Long Lent Church Abuse
Title: Anna Farrow: Church’s ‘Long Lent’ of clerical abuse
Author: Anna Farrow
Entering the season of Lent can seem like a blessed relief. The harsh mark of ash on the forehead, the stark words of truth, “you are dust,” the stripping away of the distractions and pleasures of our earthly life to stare our mortality square in the face — all these can be received with a bracing joy.
But as Ash Wednesday passes and the Sundays of Lent are one by one ticked off, we begin to feel the full weight and heft of our sin. We embark on Lent thinking it will act like a spiritual cold shower.

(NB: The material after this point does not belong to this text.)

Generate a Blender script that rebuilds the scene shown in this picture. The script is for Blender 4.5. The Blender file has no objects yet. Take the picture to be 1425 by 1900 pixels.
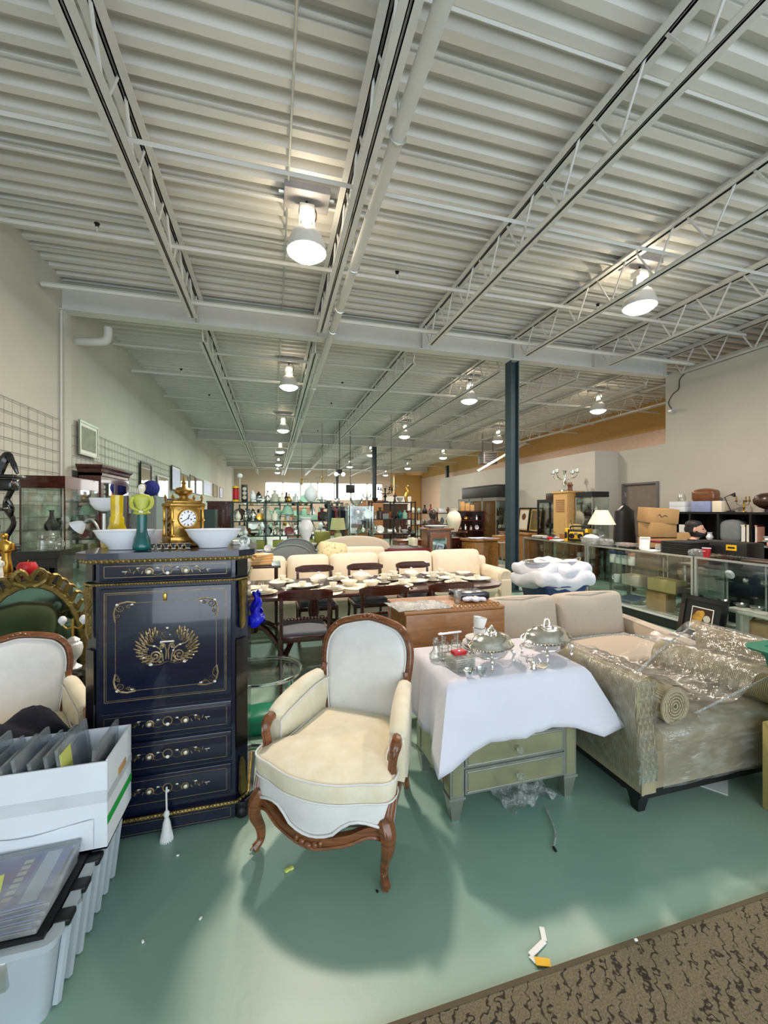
import bpy, bmesh, math, random
from math import sin, cos, tan, atan, pi, radians, sqrt
from mathutils import Vector, Matrix

# ---------------------------------------------------------------- camera, world, light, exposure
SC = bpy.context.scene
COL = SC.collection
TH = radians(15.3)                       # the camera looks 15.3 degrees to the right of the length of the hall
EYE = 1.55
cam = bpy.data.cameras.new('camera')
cam.sensor_fit = 'HORIZONTAL'
cam.sensor_width = 36.0
cam.lens = 36.0 * 755 / 1425
cam.shift_y = -5 / 1425
cam.clip_start = 0.02
cam_ob = bpy.data.objects.new('camera', cam)
COL.objects.link(cam_ob)
cam_ob.location = (0, 0, EYE)
cam_ob.rotation_euler = (pi / 2, 0, -TH)
SC.camera = cam_ob

w = bpy.data.worlds.new('world')
SC.world = w
w.use_nodes = True
bg = w.node_tree.nodes['Background']
bg.inputs[0].default_value = (0.80, 0.90, 1.0, 1)
bg.inputs[1].default_value = 1.2

def area(name, loc, rot, sx, sy, power, color):
    L = bpy.data.lights.new(name, 'AREA')
    L.shape = 'RECTANGLE'
    L.size, L.size_y, L.energy, L.color = sx, sy, power, color
    o = bpy.data.objects.new(name, L)
    COL.objects.link(o)
    o.location, o.rotation_euler = loc, rot
    return o
# daylight through the glazed shop front behind the photographer
area('daylight_shop_front', (2.6, -3.9, 1.95), (radians(90), 0, 0), 10.4, 3.2, 330, (0.82, 0.91, 1.0))

SC.view_settings.view_transform = 'Standard'
SC.view_settings.look = 'None'
SC.view_settings.gamma = 1.0
SC.view_settings.use_curve_mapping = False
SC.view_settings.exposure = 0.0
LAMP_POWER = 140.0

# ---------------------------------------------------------------- helpers
R = random.Random(7)
def ang(u): return atan((u - 712.5) / 755) + TH
def XY(u, Y): return Y * tan(ang(u))                 # where a line of sight meets the plane Y
def YX(u, X): return X / tan(ang(u))                 # ... and the plane X
def ZA(v, X, Y): return EYE + (945 - v) * (X * sin(TH) + Y * cos(TH)) / 755

class G:
    """collects shapes into one mesh"""
    def __init__(s): s.v = []; s.f = []
    def add(s, vs, fs, M=None):
        b = len(s.v)
        s.v += [tuple(M @ Vector(p)) for p in vs] if M else [tuple(p) for p in vs]
        s.f += [tuple(i + b for i in q) for q in fs]
        return s
    def box(s, x0, x1, y0, y1, z0, z1, M=None):
        vs = [(x, y, z) for z in (z0, z1) for y in (y0, y1) for x in (x0, x1)]
        return s.add(vs, [(0, 2, 3, 1), (4, 5, 7, 6), (0, 1, 5, 4), (2, 6, 7, 3), (0, 4, 6, 2), (1, 3, 7, 5)], M)
    def rbox(s, cx, cy, cz, sx, sy, sz, r=.01, n=1, m=0, puff=None, M=None):
        """rounded box; m = lines inside each face, puff(x,y,z) in -1..1 returns an offset"""
        h = (sx / 2, sy / 2, sz / 2)
        r = min(r, min(h) * .98)
        st = [(-1, (i - n) / n) for i in range(n + 1)] + [(-1 + 2 * (k + 1) / (m + 1), 0) for k in range(m)] + [(1, i / n) for i in range(n + 1)]
        N = len(st); idx = {}; vs = []; fs = []
        def P(i, j, k):
            t = (i, j, k)
            if t in idx: return idx[t]
            d = Vector((st[i][1], st[j][1], st[k][1]))
            d.normalize()
            p = [(h[a] - r) * st[t[a]][0] + r * d[a] for a in range(3)]
            if puff:
                o = puff(p[0] / h[0], p[1] / h[1], p[2] / h[2])
                p = [p[a] + o[a] for a in range(3)]
            idx[t] = len(vs); vs.append((p[0] + cx, p[1] + cy, p[2] + cz)); return idx[t]
        e = N - 1
        for a in range(e):
            for b in range(e):
                for c, fl in ((0, 1), (e, 0)):
                    for ax in range(3):
                        q = []
                        for (i, j) in ((a, b), (a + 1, b), (a + 1, b + 1), (a, b + 1)):
                            t = [i, j]; t.insert(ax, c); q.append(P(*t))
                        if (fl and ax != 1) or (not fl and ax == 1): q.reverse()
                        fs.append(tuple(q))
        return s.add(vs, fs, M)
    def lathe(s, prof, cx=0, cy=0, cz=0, n=14, sx=1, sy=1, M=None, ph=0):
        vs = []; fs = []; m = len(prof)
        for (r, z) in prof:
            for k in range(n):
                a = 2 * pi * k / n + ph
                vs.append((cx + r * sx * cos(a), cy + r * sy * sin(a), cz + z))
        for i in range(m - 1):
            for k in range(n):
                k2 = (k + 1) % n
                fs.append((i * n + k, i * n + k2, (i + 1) * n + k2, (i + 1) * n + k))
        if prof[0][0] > 1e-4: fs.append(tuple(reversed(range(n))))
        if prof[-1][0] > 1e-4: fs.append(tuple(range((m - 1) * n, m * n)))
        return s.add(vs, fs, M)
    def cyl(s, x, y, z0, z1, r, n=12, r2=None): return s.lathe([(r, z0), (r if r2 is None else r2, z1)], x, y, 0, n)
    def sph(s, cx, cy, cz, rx, ry=None, rz=None, n=10, m=7, M=None):
        ry = rx if ry is None else ry; rz = rx if rz is None else rz
        return s.lathe([(sin(pi * i / m), -cos(pi * i / m) * rz) for i in range(m + 1)], cx, cy, cz, n, rx, ry, M)
    def loft(s, rings, cap=True, closed=True, M=None):
        n = len(rings[0]); vs = [p for r in rings for p in r]; fs = []
        for i in range(len(rings) - 1):
            for k in range(n if closed else n - 1):
                k2 = (k + 1) % n
                fs.append((i * n + k, i * n + k2, (i + 1) * n + k2, (i + 1) * n + k))
        if cap:
            fs.append(tuple(reversed(range(n)))); b = (len(rings) - 1) * n; fs.append(tuple(range(b, b + n)))
        return s.add(vs, fs, M)
    def tube(s, pts, r, n=6, closed=False, sq=1.0, M=None):
        pts = [Vector(p) for p in pts]; m = len(pts)
        rs = r if isinstance(r, (list, tuple)) else [r] * m
        rings = []; up = None
        for i, p in enumerate(pts):
            a = pts[i - 1] if (i or closed) else p
            b = pts[(i + 1) % m] if (i < m - 1 or closed) else p
            t = (b - a)
            if t.length < 1e-9: t = Vector((0, 0, 1))
            t.normalize()
            if up is None: up = Vector((0, 0, 1)) if abs(t.z) < .9 else Vector((0, 1, 0))
            sd = t.cross(up); sd.normalize(); up2 = sd.cross(t); up2.normalize(); up = up2
            rings.append([tuple(p + sd * (cos(2 * pi * k / n) * rs[i]) + up2 * (sin(2 * pi * k / n) * rs[i] * sq)) for k in range(n)])
        if closed: rings.append(rings[0])
        return s.loft(rings, cap=not closed, M=M)
    def prism(s, pts, z0, z1, M=None):
        return s.loft([[(x, y, z0) for x, y in pts], [(x, y, z1) for x, y in pts]], M=M)
    def pad(s, pts, z0, z1, r=.02, crown=.02, M=None, under=0.0):
        """upholstered pad over a star-shaped outline"""
        n = len(pts); cx = sum(p[0] for p in pts) / n; cy = sum(p[1] for p in pts) / n
        def ring(k, z): return [(cx + (x - cx) * k, cy + (y - cy) * k, z) for x, y in pts]
        e = r / max(.05, sum(sqrt((x - cx) ** 2 + (y - cy) ** 2) for x, y in pts) / n)
        rings = [ring(.3, z0 - under), ring(.7, z0 - under * .7), ring(1 - e, z0), ring(1 - e * .3, z0 + r * .3), ring(1, z0 + r), ring(1, z1 - r), ring(1 - e * .3, z1 - r * .3), ring(1 - e, z1),
                 ring((1 - e) * .85, z1 + crown * .4), ring(.6, z1 + crown * .75), ring(.3, z1 + crown * .95), ring(.05, z1 + crown)]
        return s.loft(rings, M=M)
    def grid(s, fn, nu, nv, M=None):
        vs = [fn(i / nu, j / nv) for j in range(nv + 1) for i in range(nu + 1)]
        fs = [(j * (nu + 1) + i, j * (nu + 1) + i + 1, (j + 1) * (nu + 1) + i + 1, (j + 1) * (nu + 1) + i) for j in range(nv) for i in range(nu)]
        return s.add(vs, fs, M)
    def xf(s, M): s.v = [tuple(M @ Vector(p)) for p in s.v]; return s
    def obj(s, name, mat, parent=None, smooth=38, loc=None, rz=0, solid=0):
        me = bpy.data.meshes.new(name)
        me.from_pydata(s.v, [], s.f); me.update()
        bm = bmesh.new(); bm.from_mesh(me)
        bmesh.ops.recalc_face_normals(bm, faces=bm.faces); bm.to_mesh(me); bm.free()
        if smooth:
            me.polygons.foreach_set('use_smooth', [True] * len(me.polygons)); me.set_sharp_from_angle(angle=radians(smooth))
        if mat is not None: me.materials.append(mat if not isinstance(mat, str) else MT[mat])
        o = bpy.data.objects.new(name, me); COL.objects.link(o)
        if parent is not None: o.parent = parent
        if loc: o.location = loc
        if rz: o.rotation_euler = (0, 0, rz)
        if solid:
            md = o.modifiers.new('thickness', 'SOLIDIFY'); md.thickness = solid
        return o

def tag(o, label, cat, group=None):
    o['label'] = label; o['category'] = cat
    if group: o['group'] = group
    return o
def thing(name, label, cat, loc=(0, 0, 0), rz=0, group=None):
    o = bpy.data.objects.new(name, None); COL.objects.link(o)
    o.empty_display_size = .1
    o.location = loc; o.rotation_euler = (0, 0, rz)
    return tag(o, label, cat, group)
def struct(o, label=None):
    o['kind'] = 'structure'
    if label: o['label'] = label
    return o
KIDS = {}
def kids(o): return [c for c in bpy.data.objects if c.parent == o]
def dup(root, loc, rz=None, label=None, group=None, scale=None):
    def cp(o, par):
        c = o.copy(); COL.objects.link(c)
        if par is not None: c.parent = par
        if o.name not in KIDS: KIDS[o.name] = kids(o)
        for k in KIDS[o.name]: cp(k, c)
        return c
    r = cp(root, None)
    r.location = loc
    if rz is not None: r.rotation_euler = (0, 0, rz)
    if label: r['label'] = label
    if group: r['group'] = group
    if scale: r.scale = scale
    return r
def T(x, y, z, rz=0, rx=0, ry=0, s=1):
    return Matrix.Translation((x, y, z)) @ Matrix.Rotation(rz, 4, 'Z') @ Matrix.Rotation(ry, 4, 'Y') @ Matrix.Rotation(rx, 4, 'X') @ Matrix.Scale(s, 4)
def spline(pts, n=6, closed=False):
    """Catmull-Rom through the points"""
    P = [Vector(p) for p in pts]; m = len(P); out = []
    rng = m if closed else m - 1
    for i in range(rng):
        if closed: a, b, c, d = P[i - 1], P[i], P[(i + 1) % m], P[(i + 2) % m]
        else: a, b, c, d = P[max(i - 1, 0)], P[i], P[i + 1], P[min(i + 2, m - 1)]
        for k in range(n):
            t = k / n
            out.append(tuple(.5 * ((2 * b) + (c - a) * t + (2 * a - 5 * b + 4 * c - d) * t * t + (3 * b - a - 3 * c + d) * t ** 3)))
    if not closed: out.append(tuple(P[-1]))
    return out
ORD = ['leftmost', 'second from the left', 'third from the left', 'fourth from the left', 'fifth from the left', 'sixth from the left', 'seventh from the left', 'eighth from the left', 'ninth from the left', 'tenth from the left', 'eleventh from the left', 'twelfth from the left', 'thirteenth from the left', 'fourteenth from the left', 'fifteenth from the left']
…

Before long we are reminded that we are walking the Way of the Cross, and this isn’t some spa treatment we have signed up for.
This year marks 20 years since a group of journalists, part of an investigative team at The Boston Globe dubbed Spotlight, broke the story of the widespread and long-standing sexual abuse of minors by priests in the Boston archdiocese and, more disturbing still, the actions of the Church hierarchy to cover for the offending clergy.
The first Globe article was published in January 2002. By year’s end, Cardinal Bernard Law, head of the Boston archdiocese since 1984 and the senior ranking prelate in the U.S. Catholic Church at the time, had resigned his position. His action was precipitated by the release of some 3,000 pages of documentation that demonstrated Law routinely transferred known predator priests between parishes.